Wise: At least he didn't bake cyanide tablets into fortune cookies. 

Werth: Three friends have already been affected by these miserable missives and wound up dead or locked up. Laura hopes to convince her remaining friends that it's all hogwash, but when someone tries to poison her only son, she starts to get the heebie jeebies. As girlfriends and the swami himself drop like flies, it becomes obvious that someone else is looking into the crystal ball. And it is none other than former Eurasian classmate, Ursula Georgy (Myrna Loy). For Ursula, revenge for the "half-breed" taunting she received in school is a dish best served in your horoscope.

Wise: I'll take my Sagittarius extra spicy with a side of sticky rice. 

Werth: 1932 was a very Asian year for Loy because she was also cast as diabolical Fah Lo See in The Mask of Fu Manchu. Myrna Adele Williams was as whitebread as her birthplace in Montana, but somehow the studio contrived ways of turning her into an Asian femme fatale—and Loy made the most of it. 
In Thirteen Girls she is lithe in form-fitting, exotic gowns with eyes that are both wicked, sexy and pitiless. Like a cobra she glides into the lives of those she wants to manipulate, literally hypnotizing and using them to fulfill her righteous rage at these privileged girls who teased her mercilessly. 

Wise:Was this the prototype for Gossip Girl

Werth: While it sounds racially campy that the same woman who played Nora Charles is also portraying a "Hindu dame," Loy made Ursula poised and elegant without a silly accent or exaggerated mannerisms. It makes one wonder if young producer David O. Selznick could have re-imagined the character from Tiffany Thayer's "startling" book, dumped the race-baiting plotline and just let Loy be an evil white lady with a private school axe to grind.

Wise: But then she wouldn't get to wear all that dark eyeliner.

Werth: True.

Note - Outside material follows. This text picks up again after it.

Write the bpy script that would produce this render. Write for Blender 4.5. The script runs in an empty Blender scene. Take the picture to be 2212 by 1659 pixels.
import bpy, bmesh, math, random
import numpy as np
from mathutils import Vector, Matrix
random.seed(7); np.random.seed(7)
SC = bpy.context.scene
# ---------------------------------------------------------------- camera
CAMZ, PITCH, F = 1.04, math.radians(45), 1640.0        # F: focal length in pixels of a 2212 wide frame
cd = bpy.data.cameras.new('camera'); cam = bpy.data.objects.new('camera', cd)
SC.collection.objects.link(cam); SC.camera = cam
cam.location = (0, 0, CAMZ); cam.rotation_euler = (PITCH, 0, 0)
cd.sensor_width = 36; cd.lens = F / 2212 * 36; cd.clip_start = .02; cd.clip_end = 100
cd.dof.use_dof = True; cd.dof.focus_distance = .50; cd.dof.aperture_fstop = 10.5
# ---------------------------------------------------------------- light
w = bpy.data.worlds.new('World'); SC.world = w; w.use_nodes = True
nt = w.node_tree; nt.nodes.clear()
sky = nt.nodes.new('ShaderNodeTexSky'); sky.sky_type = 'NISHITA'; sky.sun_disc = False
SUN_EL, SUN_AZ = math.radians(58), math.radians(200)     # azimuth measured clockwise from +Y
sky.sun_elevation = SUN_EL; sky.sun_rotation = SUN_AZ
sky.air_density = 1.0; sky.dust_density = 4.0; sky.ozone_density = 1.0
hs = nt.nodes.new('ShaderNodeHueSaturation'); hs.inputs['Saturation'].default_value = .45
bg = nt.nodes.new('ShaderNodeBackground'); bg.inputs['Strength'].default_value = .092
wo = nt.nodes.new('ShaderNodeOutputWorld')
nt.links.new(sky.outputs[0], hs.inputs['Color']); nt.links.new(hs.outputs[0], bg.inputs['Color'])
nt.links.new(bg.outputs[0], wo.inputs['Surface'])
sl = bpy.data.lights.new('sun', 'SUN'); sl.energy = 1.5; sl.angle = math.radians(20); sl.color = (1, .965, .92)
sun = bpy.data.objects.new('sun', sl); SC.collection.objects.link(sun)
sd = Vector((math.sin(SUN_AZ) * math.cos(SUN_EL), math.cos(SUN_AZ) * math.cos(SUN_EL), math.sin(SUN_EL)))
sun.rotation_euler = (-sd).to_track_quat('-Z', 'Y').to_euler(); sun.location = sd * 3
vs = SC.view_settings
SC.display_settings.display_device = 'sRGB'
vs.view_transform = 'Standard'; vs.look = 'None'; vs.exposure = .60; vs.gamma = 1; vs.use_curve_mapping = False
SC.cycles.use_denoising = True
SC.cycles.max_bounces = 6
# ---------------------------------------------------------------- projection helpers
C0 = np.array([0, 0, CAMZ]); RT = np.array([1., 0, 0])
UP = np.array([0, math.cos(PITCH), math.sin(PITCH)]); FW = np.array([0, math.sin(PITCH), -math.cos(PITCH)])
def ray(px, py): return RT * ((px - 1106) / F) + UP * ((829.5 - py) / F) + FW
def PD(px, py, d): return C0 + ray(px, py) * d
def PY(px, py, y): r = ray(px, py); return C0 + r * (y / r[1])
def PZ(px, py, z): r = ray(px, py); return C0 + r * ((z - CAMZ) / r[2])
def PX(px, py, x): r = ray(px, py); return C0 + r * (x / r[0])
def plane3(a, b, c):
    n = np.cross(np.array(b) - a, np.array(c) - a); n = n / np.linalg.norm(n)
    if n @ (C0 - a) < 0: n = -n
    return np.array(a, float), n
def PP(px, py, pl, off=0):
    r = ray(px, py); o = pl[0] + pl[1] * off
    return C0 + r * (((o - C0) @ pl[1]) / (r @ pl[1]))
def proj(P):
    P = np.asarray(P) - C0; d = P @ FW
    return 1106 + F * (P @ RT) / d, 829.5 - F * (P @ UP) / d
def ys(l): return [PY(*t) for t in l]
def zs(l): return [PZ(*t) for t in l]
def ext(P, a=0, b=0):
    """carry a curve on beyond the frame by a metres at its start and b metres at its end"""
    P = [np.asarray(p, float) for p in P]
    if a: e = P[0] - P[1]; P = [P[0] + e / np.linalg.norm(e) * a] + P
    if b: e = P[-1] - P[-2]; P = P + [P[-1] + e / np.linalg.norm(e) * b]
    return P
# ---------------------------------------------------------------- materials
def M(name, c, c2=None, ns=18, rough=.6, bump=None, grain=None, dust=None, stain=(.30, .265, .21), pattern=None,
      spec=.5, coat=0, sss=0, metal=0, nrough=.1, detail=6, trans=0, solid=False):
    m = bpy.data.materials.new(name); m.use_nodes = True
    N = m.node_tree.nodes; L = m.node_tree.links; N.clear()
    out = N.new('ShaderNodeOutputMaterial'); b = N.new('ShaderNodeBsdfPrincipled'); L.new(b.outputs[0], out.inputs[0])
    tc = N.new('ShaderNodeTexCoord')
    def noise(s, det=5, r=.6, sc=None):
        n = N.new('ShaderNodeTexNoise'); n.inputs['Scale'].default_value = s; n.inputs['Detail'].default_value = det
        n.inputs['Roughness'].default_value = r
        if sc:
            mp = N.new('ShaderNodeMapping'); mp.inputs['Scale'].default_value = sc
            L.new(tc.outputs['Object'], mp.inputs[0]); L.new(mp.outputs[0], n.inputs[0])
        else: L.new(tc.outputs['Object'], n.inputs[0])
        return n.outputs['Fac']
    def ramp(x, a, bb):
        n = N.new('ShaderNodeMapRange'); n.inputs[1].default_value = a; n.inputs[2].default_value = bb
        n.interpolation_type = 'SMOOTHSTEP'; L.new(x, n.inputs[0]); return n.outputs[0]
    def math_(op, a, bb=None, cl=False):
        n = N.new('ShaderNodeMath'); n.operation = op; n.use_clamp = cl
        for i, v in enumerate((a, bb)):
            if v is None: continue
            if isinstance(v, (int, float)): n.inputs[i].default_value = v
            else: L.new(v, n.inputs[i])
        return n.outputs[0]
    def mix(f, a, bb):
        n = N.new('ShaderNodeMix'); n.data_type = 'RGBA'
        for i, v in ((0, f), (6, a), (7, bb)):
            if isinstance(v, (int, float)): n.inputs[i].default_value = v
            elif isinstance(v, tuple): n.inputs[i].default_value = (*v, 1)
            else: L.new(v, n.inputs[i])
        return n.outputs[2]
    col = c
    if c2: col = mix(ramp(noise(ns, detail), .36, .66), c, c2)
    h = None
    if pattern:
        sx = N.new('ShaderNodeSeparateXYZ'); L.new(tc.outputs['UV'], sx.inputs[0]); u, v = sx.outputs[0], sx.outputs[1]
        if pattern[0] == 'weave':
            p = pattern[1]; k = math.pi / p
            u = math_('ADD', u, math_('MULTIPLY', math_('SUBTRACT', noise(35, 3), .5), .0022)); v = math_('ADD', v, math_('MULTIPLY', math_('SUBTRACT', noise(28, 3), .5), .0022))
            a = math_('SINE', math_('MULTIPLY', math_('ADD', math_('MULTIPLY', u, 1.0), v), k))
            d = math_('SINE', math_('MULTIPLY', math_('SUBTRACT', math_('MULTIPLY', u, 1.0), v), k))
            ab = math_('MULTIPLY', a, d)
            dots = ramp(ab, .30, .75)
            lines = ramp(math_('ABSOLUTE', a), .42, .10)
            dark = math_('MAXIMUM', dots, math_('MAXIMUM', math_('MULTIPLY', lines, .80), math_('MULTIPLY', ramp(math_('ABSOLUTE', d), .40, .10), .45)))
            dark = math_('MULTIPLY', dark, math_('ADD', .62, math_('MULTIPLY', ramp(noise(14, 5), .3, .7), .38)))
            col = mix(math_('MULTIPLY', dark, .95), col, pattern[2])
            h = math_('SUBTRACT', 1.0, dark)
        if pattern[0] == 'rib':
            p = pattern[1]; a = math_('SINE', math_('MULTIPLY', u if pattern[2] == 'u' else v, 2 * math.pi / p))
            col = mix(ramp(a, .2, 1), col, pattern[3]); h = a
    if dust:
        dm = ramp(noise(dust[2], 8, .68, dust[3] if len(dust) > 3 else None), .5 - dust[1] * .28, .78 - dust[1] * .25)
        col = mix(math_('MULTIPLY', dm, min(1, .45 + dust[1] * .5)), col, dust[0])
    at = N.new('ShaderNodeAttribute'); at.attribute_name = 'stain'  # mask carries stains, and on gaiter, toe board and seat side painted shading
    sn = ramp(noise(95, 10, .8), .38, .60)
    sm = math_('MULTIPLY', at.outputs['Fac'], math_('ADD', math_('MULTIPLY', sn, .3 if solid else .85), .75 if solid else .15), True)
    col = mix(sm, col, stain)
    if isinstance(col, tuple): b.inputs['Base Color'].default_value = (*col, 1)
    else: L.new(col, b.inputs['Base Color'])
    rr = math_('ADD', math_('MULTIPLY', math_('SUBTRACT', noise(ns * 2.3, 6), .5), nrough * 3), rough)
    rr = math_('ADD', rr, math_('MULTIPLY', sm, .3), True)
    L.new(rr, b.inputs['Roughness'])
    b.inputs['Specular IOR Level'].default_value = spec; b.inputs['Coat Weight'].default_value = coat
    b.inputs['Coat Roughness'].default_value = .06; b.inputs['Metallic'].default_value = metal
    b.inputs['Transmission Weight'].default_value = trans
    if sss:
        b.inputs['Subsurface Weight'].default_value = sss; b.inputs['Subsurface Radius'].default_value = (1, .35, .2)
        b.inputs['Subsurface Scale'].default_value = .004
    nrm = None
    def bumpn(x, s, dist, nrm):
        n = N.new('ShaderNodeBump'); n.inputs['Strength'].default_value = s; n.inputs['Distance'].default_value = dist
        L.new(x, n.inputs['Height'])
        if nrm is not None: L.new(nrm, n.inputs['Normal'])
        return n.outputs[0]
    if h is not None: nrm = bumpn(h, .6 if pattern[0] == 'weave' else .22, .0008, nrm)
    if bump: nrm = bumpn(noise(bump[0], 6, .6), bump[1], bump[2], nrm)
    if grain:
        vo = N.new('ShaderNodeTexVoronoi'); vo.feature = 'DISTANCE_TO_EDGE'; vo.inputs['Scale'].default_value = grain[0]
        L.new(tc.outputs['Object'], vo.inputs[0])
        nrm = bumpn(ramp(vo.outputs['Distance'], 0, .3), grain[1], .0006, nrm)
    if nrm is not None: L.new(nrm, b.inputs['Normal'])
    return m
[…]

But as it is, Loy (and the always earth-ily charming Irene Dunne) make the silly plot of Thirteen Women a reunion worth going to.

Wise: I notice that Thirteen Women isn't available on DVD.

Werth: Perhaps by the time I go to another high school reunion it will be.

Wise: Luckily our readers will only have to wait a week to be reunited with the next edition of Film Gab!